* BEGIN Data excerpt *

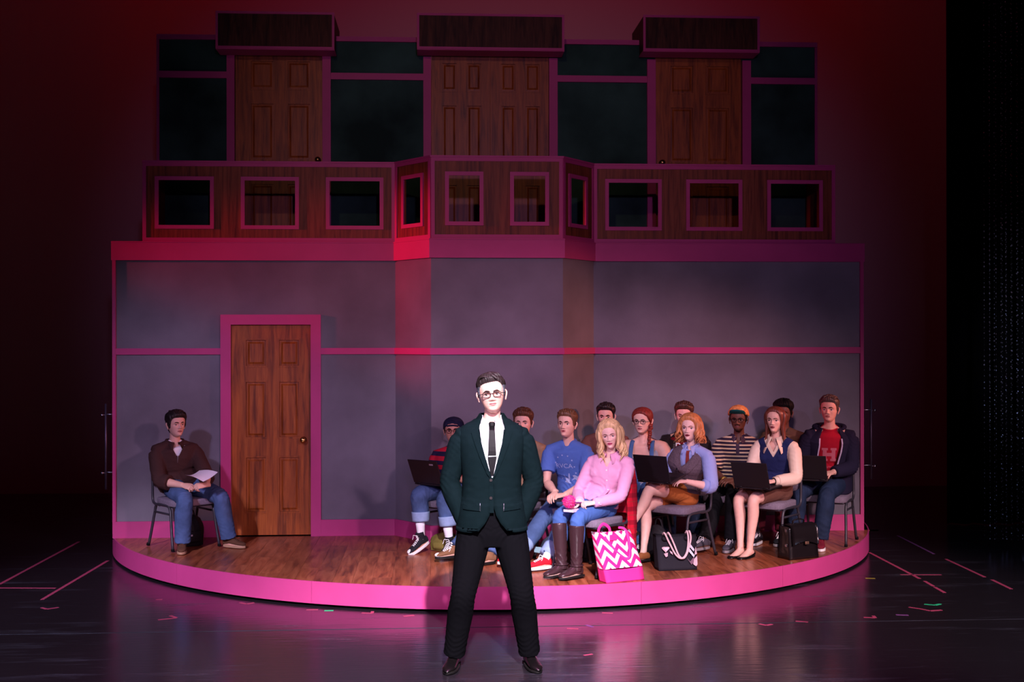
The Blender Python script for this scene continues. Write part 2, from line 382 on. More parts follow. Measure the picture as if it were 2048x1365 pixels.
# canopies over the upper doors
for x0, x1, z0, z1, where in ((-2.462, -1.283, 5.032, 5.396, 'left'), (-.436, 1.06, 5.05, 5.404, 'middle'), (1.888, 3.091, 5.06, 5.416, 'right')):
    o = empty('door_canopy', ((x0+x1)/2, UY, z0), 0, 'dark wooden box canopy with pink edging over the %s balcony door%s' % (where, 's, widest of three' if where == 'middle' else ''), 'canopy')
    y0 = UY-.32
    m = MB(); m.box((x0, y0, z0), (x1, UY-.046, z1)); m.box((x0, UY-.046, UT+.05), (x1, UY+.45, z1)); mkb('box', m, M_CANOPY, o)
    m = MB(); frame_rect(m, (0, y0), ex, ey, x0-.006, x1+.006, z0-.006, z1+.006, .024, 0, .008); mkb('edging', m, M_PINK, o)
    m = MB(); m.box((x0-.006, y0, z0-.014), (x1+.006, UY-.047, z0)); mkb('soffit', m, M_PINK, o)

# balcony parapet with framed openings
par = empty('balcony_parapet', (.31, 0, ZT), 0, 'brown wooden balcony front with ten pink framed openings above the pink band', 'balcony')
PX0, PX1 = -3.041, 3.671; Z0, Z1 = ZT+.001, 3.772
PP = [(PX0, 0), (O1, 0), (I1, -BP), (I2, -BP), (O2, 0), (PX1, 0)]
secs = [(0, 1, [(-2.924-PX0, -2.368-PX0), (-2.113-PX0, -1.563-PX0), (-1.306-PX0, -.756-PX0)]),
        (1, 2, [(.118, .468)]), (2, 3, [(.131, .488), (.736, 1.100)]), (3, 4, [(.100, .450)]),
        (4, 5, [(1.392-O2, 1.947-O2), (2.188-O2, 2.743-O2), (2.991-O2, 3.545-O2)])]
FWD = .036; W0, W1 = 3.139, 3.640
for a, b, ws in secs:
    pa, pb = np.array(PP[a]), np.array(PP[b]); d = nrm(pb-pa); n2 = np.array([d[1], -d[0]]); L = np.linalg.norm(pb-pa)
    m = MB(); panel(m, pa, pb, Z0, Z1, .022, [(u+FWD-.004, v-FWD+.004, W0+FWD-.004, W1-FWD+.004) for u, v in ws]); mkb('parapet_panel', m, M_PARA, par)
    for u, v in ws:
        m = MB(); frame_rect(m, pa, d, n2, u, v, W0, W1, FWD, 0, .014); mkb('opening_frame', m, M_PINK, par)
    m = MB(); frame_rect(m, pa, d, n2, .001, L-.001, Z0+.001, Z1, .034, .001, .010); mkb('edge_trim', m, M_PINK, par)
m = MB(); strip(m, PP, Z1+.0005, Z1+.018, -.026, .016); mkb('cap_rail', m, M_PINK, par)
for x in (PX0, PX1-.022):
    m = MB(); m.box((x, .023, Z0), (x+.022, .9, Z1)); mkb('end_panel', m, M_PARA, par)

# round platform
PC, PY, PR = .345, 1.215, 3.857
plat = empty('round_platform', (PC, PY, 0), 0, 'round stage platform with brown plank top and curved pink edge', 'platform')
th = np.linspace(0, 2*np.pi, 181)[:-1]
m = MB(); m.prism([(PC+(PR-.02)*math.cos(t), PY+(PR-.02)*math.sin(t)) for t in th], .03, HP-.014); mkb('deck', m, M_BLACK, plat)
m = MB(); m.prism([(PC+(PR-.06)*math.cos(t), PY+(PR-.06)*math.sin(t)) for t in th], .0, .03); mkb('kick_ring', m, M_BLACK, plat)
cuts = [-179, -158, -136, -114, -96.5, -75.2, -54, -32, -10]
for a, b in zip(cuts[:-1], cuts[1:]):
    m = MB(); tt = np.radians(np.linspace(a+.02, b-.02, 24)); arc = [(PC+(PR-.012)*math.cos(t), PY+(PR-.012)*math.sin(t)) for t in tt]
    strip(m, arc, .022, HP+.001, -.0, .012); mkb('fascia', m, M_PINK, plat)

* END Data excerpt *

> _Written instruction_
Your task is to reproduce exactly the lines from the start of the data above through the line containing "m = MB(); m.box((x0, y0, z0), (x1, UY-.046, z1));", leaving every picture out.

> _Answer below_
The Blender Python script for this scene continues. Write part 2, from line 382 on. More parts follow. Measure the picture as if it were 2048x1365 pixels.
# canopies over the upper doors
for x0, x1, z0, z1, where in ((-2.462, -1.283, 5.032, 5.396, 'left'), (-.436, 1.06, 5.05, 5.404, 'middle'), (1.888, 3.091, 5.06, 5.416, 'right')):
    o = empty('door_canopy', ((x0+x1)/2, UY, z0), 0, 'dark wooden box canopy with pink edging over the %s balcony door%s' % (where, 's, widest of three' if where == 'middle' else ''), 'canopy')
    y0 = UY-.32
    m = MB(); m.box((x0, y0, z0), (x1, UY-.046, z1)); m.box((x0, UY-.046, UT+.05), (x1, UY+.45, z1)); mkb('box', m, M_CANOPY, o)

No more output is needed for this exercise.